World of Giants EP 03: Teeth of the Watchdog

Patterns seem to be forming in episode three of World of Giants (WOG.) Two episodes in a row have opened with a scene in ‘the bureau’s’ office with, not a recap of how Mel Hunter (Marshall Thompson) was shrunk to six inches tall, but how he’s doing in the aftermath. For the second week, we hear a recap of what doctors have said about his condition. This time, though, Mel is there with Bill Winters (Arthur Franz), who, when asked, “How’s Mel?” replies, “Why don’t you ask him yourself?” Mel has accompanied his partner to the office in his briefcase.

It’s Commissioner H.G. Hall who asks the question about Mel. Played by John Gallaudet, the character appears in seven episodes of WOG. Another prolific (206 credits) character actor in movies and on television, Gallaudet has fewer genre credits than Thompson and Franz, who we’ve discussed the last two weeks. However, he has a couple of fun ones. He played Ernie Paul in The Strange Case of Dr. Rx (1942) and was uncredited as Police Guard in The Brute Man  (1946) and Reporter in Might Joe Young (1949.)

Interestingly, he was in Beginning of the End (1947) as Dr. Leo Szilard with another guest star in this episode, Richard Emory, who played Richards. (He was Lieutenant in Beginning of the End. Gallaudet’s most high profile role was probably that of Roy Church in In Cold Blood (1967.) That is, unless you’re a Batman (1966) fan. He played Brook Cortland in the season two episodes number five and six with The Minstrel (Van Johnson) as the villain of the week. He was also in episodes of Alfred Hitchcock Presents (1955) and Voyage to the Bottom of the Sea (1965).

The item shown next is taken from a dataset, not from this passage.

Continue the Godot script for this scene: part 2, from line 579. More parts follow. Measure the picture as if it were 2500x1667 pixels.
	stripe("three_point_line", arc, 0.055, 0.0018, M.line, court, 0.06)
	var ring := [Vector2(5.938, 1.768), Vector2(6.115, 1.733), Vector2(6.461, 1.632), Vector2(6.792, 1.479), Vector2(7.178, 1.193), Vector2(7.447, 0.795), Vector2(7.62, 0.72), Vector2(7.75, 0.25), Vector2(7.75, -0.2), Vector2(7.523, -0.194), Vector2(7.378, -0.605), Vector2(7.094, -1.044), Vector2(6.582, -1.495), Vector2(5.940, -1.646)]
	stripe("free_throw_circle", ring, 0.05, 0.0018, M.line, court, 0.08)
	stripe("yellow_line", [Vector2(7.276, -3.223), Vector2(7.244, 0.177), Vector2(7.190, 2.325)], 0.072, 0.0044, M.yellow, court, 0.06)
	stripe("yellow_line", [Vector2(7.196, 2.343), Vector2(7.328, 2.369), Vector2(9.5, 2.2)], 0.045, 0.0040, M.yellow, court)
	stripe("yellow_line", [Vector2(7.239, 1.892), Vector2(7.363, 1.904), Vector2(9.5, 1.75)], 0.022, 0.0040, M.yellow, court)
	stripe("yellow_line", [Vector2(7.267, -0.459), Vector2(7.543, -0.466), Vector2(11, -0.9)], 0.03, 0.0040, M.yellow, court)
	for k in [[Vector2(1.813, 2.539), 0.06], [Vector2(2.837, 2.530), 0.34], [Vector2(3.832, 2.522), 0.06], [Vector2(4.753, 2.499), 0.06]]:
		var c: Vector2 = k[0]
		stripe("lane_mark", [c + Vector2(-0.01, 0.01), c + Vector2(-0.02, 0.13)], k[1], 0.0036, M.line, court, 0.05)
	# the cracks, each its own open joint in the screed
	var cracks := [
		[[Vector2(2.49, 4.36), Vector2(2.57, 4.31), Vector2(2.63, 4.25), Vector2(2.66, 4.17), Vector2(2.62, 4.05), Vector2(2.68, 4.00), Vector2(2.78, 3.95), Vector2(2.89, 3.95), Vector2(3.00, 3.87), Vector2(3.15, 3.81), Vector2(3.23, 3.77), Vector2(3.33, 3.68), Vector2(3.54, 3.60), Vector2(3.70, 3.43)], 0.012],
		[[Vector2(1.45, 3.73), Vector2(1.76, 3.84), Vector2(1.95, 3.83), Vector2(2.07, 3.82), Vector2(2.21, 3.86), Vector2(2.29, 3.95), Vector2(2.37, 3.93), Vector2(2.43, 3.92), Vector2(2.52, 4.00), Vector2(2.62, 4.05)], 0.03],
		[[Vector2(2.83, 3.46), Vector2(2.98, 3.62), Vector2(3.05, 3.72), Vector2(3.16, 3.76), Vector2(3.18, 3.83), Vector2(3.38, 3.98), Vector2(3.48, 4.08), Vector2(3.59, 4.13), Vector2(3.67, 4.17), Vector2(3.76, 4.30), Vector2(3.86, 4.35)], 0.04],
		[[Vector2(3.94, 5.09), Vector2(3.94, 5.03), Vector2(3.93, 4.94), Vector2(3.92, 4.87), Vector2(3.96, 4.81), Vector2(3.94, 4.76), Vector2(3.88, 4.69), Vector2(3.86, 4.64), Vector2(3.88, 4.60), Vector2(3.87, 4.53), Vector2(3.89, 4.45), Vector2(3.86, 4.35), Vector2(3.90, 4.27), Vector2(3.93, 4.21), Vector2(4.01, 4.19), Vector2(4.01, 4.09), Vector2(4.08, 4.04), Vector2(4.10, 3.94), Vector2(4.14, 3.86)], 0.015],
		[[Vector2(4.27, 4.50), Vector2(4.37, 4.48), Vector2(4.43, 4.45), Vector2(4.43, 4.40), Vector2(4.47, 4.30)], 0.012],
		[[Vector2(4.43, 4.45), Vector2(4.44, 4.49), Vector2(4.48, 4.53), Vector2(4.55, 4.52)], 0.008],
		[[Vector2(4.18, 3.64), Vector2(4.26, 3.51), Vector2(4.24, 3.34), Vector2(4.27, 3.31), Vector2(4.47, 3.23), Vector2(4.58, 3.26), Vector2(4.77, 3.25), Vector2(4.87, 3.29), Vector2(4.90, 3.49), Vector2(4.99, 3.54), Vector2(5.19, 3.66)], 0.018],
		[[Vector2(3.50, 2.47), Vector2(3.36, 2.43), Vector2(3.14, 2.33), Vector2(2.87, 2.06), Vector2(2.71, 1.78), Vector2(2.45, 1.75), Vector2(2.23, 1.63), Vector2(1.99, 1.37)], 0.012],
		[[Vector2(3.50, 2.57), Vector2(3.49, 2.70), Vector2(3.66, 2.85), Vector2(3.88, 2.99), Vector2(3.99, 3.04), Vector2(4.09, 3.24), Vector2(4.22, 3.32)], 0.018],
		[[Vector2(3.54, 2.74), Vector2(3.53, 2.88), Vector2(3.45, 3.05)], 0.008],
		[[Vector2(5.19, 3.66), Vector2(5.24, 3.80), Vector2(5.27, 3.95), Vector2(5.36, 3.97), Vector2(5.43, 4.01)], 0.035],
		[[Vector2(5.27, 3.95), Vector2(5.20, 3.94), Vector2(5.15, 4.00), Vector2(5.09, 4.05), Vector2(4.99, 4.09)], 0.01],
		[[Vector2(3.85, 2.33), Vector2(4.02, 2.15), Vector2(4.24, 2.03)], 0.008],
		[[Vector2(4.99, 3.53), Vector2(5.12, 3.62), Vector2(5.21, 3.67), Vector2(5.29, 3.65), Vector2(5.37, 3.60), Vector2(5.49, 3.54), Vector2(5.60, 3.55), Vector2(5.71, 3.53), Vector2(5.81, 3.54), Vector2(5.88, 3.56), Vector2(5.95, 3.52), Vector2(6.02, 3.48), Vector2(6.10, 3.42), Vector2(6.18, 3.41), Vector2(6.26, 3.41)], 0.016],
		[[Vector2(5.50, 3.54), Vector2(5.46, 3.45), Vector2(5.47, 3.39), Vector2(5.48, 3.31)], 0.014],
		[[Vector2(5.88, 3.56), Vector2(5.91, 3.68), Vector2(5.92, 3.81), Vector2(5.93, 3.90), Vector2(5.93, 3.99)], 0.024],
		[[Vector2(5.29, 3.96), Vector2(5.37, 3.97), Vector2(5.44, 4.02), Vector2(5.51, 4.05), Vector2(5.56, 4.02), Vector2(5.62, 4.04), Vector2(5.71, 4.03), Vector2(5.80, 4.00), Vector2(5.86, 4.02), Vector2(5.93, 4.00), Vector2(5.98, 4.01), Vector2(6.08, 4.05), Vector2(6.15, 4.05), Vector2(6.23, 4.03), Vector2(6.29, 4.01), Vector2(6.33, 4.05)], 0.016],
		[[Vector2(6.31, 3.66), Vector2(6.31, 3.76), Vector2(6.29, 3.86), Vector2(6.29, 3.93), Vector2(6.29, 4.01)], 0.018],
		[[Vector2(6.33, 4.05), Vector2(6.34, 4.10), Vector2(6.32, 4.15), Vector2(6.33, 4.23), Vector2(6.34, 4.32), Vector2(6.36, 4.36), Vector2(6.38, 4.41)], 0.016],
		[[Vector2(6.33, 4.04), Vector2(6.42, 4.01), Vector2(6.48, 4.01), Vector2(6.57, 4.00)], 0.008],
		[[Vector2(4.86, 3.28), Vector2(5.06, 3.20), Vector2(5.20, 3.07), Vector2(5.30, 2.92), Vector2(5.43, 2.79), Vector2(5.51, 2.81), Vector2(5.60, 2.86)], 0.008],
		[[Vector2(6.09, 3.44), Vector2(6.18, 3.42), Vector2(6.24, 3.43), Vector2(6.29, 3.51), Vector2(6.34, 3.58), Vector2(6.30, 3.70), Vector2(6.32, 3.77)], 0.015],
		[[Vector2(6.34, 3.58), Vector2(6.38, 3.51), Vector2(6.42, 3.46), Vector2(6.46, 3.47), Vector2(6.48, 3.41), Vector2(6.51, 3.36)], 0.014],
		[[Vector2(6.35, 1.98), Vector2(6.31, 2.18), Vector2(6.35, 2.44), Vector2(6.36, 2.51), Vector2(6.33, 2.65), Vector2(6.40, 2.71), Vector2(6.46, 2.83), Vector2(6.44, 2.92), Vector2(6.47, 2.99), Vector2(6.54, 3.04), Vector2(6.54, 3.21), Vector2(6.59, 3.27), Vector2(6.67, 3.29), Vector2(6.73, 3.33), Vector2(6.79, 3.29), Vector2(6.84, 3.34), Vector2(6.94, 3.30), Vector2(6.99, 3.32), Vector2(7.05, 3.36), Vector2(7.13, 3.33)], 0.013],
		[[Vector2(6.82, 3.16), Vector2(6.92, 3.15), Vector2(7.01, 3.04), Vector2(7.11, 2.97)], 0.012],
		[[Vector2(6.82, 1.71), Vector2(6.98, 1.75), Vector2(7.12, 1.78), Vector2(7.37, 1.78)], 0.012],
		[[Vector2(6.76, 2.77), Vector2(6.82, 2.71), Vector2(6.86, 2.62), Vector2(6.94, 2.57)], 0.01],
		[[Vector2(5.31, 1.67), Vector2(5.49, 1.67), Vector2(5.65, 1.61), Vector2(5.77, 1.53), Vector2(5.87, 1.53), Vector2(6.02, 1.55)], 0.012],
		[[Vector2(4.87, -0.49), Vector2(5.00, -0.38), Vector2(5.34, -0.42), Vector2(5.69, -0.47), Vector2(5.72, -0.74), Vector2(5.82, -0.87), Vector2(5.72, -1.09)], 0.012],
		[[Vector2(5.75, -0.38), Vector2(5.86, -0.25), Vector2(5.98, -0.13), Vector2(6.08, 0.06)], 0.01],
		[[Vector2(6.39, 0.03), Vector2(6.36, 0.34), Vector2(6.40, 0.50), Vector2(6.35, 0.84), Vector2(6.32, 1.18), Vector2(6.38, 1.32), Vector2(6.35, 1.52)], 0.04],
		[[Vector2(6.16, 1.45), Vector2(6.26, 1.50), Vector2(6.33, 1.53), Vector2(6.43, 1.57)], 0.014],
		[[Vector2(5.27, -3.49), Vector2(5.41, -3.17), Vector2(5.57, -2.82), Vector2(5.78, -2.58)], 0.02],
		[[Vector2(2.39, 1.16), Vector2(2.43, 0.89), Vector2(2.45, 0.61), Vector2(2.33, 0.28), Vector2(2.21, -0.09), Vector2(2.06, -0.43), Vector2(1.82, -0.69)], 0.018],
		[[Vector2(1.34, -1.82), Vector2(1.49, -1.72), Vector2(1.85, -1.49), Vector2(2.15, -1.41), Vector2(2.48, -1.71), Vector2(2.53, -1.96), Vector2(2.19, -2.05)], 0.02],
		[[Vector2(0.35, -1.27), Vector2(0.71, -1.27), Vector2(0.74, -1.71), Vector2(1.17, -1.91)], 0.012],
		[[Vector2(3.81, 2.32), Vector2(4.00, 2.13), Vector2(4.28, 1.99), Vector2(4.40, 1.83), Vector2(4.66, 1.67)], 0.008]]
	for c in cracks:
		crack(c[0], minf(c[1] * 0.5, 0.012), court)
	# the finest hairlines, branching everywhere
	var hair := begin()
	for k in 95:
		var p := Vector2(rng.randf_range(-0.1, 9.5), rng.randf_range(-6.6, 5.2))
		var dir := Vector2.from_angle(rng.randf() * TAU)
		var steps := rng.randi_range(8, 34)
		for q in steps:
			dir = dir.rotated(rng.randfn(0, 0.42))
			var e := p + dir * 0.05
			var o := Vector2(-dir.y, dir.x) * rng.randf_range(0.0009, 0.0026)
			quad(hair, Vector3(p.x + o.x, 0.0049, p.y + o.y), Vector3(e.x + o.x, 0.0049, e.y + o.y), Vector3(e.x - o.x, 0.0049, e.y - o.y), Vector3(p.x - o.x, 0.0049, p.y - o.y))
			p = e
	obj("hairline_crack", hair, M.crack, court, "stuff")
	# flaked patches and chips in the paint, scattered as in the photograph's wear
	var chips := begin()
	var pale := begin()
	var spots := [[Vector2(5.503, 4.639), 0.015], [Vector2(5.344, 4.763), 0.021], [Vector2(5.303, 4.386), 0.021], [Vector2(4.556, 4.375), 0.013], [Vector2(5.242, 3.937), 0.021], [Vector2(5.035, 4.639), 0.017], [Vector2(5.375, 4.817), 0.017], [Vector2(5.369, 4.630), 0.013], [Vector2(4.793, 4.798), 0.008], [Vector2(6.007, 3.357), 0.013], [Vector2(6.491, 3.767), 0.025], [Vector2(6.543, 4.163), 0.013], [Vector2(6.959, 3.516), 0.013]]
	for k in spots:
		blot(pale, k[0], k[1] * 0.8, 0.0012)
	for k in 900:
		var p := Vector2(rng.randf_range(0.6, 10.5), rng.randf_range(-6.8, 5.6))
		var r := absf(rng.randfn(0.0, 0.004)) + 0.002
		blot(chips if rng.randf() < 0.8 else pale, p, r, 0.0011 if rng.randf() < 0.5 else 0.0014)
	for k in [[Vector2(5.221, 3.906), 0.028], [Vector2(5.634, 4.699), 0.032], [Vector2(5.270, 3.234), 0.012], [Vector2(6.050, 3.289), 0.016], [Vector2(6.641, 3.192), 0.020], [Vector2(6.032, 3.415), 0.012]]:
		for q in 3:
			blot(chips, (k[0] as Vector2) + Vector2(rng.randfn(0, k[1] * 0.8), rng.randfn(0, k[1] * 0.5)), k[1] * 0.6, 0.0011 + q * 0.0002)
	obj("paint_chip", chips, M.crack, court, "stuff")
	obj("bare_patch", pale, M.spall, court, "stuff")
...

In some ways, ’Teeth of the Watchdog’ feels like a remake of episode one, ‘Special Agent.’ The week’s adventure once again takes Mel and Bill into the confines of an apartment where Bill is incapacitated and Mel struggles to send a message to the bureau. The primary variation is that there’s an angry dog instead of a cat. Mel calls it, “a rhinoceros on a leash” as he tries to climb the phone cord on which its sleeping and then avoid him while making his way across the floor from the tabletop to the window.

There are fun complications, though. For example, he crawls inside the “female jungle” of a woman’s purse to look for a coded message and becomes trapped beneath a pistol that rolls over onto him. Later, he tries to write a rescue note, but the pencil is “taller than him,” so he uses a typewriter to break off the tip. Then, he uses the carriage of the typewriter to stun the dog so he has time to get to the window and drop the note outside, hoping it will be found by someone who will call the bureau. Oh, but then comes the hardest part for Mel… waiting.

The villain returns to find the calvary. He exclaims when he sees Bill, “I had you tied up!” Bill replies in perfect 1950s-speak, “You couldn’t tie up traffic!” Breaking the fourth wall at the end like he has in every episode so far, Mel shares the episode’s lesson, “I guess it doesn’t matter if you’re six feet tall or six inches tall, it’s still the little things that add up to winning or losing. Reliving the episode as I write this, I don’t care as much now that the plot is familiar, because the delivery is just so darned fun!